Options Glossary - Most Used Terms


Bear

An investor who acts on the belief that a security or the market is falling or is expected to fall.

See Also:

Bear Call Spread: A strategy in which a trader sells a lower strike call and buys a higher strike call to create a trade with limited profit and limited risk. A fall in the price of the underlying increases the value of the spread. Net credit transaction; Maximum loss = difference between the strike prices less credit; Maximum gain = credit; requires margin.

Bear Market: A declining stock market over a prolonged period of time usually caused by a weak economy and subsequent decreased corporate profits.

Bear Put Spread: A strategy in which a trader sells a lower strike put and buys a higher strike put to create a trade with limited profit and limited risk.

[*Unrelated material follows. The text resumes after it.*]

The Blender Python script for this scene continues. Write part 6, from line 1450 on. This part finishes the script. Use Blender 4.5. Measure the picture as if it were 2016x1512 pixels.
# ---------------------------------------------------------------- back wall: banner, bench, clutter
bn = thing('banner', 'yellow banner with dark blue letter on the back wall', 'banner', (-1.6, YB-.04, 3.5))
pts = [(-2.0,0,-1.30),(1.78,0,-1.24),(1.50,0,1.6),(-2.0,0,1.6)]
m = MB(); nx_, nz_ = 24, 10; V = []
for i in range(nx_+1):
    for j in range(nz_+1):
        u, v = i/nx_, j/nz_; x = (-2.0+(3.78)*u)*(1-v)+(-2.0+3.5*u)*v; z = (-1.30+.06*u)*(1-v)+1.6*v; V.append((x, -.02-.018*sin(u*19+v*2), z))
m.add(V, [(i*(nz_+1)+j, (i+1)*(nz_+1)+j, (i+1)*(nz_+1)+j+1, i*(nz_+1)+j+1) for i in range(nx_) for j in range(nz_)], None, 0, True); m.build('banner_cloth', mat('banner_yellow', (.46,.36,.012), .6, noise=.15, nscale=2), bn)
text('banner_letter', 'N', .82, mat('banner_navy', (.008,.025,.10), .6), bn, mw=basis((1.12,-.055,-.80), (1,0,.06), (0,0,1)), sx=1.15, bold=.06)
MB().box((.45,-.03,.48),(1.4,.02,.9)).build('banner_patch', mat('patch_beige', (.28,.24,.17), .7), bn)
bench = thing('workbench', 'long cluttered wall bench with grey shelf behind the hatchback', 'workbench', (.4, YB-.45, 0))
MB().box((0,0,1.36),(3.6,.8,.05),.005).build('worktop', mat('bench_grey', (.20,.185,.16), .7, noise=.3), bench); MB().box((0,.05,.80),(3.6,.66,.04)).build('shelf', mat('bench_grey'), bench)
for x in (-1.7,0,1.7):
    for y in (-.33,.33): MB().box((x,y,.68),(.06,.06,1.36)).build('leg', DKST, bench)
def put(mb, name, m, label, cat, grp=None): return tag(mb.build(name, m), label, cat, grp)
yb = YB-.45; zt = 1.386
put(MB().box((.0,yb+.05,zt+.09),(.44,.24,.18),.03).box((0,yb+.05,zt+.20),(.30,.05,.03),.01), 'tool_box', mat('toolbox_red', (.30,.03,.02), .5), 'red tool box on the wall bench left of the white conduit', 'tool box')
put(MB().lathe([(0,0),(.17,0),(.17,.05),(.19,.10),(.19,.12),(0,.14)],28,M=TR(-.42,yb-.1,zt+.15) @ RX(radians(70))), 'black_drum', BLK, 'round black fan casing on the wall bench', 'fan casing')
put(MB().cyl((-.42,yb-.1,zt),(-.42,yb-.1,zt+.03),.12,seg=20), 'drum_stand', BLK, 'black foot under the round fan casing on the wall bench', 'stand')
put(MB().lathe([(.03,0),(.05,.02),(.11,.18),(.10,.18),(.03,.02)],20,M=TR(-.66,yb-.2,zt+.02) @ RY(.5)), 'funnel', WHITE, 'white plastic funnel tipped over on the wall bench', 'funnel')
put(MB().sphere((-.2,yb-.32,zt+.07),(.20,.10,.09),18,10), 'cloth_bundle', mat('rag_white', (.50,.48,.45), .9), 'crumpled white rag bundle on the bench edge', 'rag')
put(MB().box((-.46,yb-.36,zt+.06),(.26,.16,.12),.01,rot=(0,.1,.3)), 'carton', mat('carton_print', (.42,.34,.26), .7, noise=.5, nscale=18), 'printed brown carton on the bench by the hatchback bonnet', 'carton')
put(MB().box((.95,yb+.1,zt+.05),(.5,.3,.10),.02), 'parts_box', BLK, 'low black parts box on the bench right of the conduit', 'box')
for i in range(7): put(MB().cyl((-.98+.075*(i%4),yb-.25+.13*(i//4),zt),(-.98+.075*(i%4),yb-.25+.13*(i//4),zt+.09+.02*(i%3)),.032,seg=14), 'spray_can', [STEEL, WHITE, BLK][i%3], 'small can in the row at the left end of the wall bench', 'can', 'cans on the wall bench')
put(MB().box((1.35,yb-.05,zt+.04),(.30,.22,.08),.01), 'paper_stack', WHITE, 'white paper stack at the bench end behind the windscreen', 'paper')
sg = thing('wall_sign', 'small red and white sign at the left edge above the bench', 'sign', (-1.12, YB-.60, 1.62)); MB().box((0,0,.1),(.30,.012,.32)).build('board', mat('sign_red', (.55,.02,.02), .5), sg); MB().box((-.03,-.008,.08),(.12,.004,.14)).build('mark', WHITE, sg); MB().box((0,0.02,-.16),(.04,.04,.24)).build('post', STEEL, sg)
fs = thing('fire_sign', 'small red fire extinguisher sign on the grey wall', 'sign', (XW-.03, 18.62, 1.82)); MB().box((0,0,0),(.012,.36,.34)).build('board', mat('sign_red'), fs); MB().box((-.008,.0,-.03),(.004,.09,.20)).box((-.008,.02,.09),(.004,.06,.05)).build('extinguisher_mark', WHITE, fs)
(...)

A fall in the price of the underlying increases the value of the spread. Net debit transaction; Maximum loss = d ifference between strike prices less the debit; no margin.

Bearish: An adjective describing an opinion or outlook that expects a decline in price, either by the general market or by an underlying stock, or both.

Bear Spread: An option strategy that makes its maximum profit when the underlying stock declines and has its maximum risk if the stock rises in price. The strategy can be implemented with either puts or calls. In either case, an option with a higher striking price is purchased and one with a lower striking price is sold, both options generally having the same expiration date.